Data lines —
════════

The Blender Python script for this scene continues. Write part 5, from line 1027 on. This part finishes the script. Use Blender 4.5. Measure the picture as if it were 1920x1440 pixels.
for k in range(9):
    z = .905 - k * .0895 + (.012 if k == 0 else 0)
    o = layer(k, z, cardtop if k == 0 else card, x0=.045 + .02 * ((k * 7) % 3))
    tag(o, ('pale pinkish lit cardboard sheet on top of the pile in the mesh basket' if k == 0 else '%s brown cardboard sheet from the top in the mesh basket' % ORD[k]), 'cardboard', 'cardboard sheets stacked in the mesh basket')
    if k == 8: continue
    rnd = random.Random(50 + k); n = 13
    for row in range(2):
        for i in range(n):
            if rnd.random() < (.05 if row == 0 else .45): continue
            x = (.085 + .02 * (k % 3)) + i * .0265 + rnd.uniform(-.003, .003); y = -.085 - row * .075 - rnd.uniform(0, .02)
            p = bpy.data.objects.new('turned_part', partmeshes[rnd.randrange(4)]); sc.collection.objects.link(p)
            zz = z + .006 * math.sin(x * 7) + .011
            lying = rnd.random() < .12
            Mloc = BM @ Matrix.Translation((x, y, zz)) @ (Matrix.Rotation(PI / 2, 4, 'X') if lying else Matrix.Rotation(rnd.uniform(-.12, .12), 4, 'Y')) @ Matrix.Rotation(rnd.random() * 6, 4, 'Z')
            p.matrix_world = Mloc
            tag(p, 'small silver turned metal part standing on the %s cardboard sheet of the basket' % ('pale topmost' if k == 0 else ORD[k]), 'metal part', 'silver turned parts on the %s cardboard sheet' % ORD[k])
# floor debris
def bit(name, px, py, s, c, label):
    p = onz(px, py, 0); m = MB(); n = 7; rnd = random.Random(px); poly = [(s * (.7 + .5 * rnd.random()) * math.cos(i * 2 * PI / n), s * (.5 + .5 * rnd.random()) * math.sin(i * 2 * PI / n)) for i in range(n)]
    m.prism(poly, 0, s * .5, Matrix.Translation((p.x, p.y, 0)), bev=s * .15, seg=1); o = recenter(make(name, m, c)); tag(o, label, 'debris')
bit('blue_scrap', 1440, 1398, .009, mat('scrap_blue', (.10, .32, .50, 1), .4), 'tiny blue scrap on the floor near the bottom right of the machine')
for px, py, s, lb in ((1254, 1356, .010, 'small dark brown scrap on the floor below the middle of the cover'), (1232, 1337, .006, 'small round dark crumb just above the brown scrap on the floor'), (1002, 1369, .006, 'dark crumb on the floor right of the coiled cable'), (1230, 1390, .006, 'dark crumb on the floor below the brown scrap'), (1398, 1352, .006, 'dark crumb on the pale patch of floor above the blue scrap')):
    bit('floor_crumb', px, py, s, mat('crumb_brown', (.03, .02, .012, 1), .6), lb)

════════

What you return should be the lines from the start of the data through the line with "o = layer(k, z, cardtop", quoted exactly and nothing more.

The Blender Python script for this scene continues. Write part 5, from line 1027 on. This part finishes the script. Use Blender 4.5. Measure the picture as if it were 1920x1440 pixels.
for k in range(9):
    z = .905 - k * .0895 + (.012 if k == 0 else 0)
    o = layer(k, z, cardtop if k == 0 else card, x0=.045 + .02 * ((k * 7) % 3))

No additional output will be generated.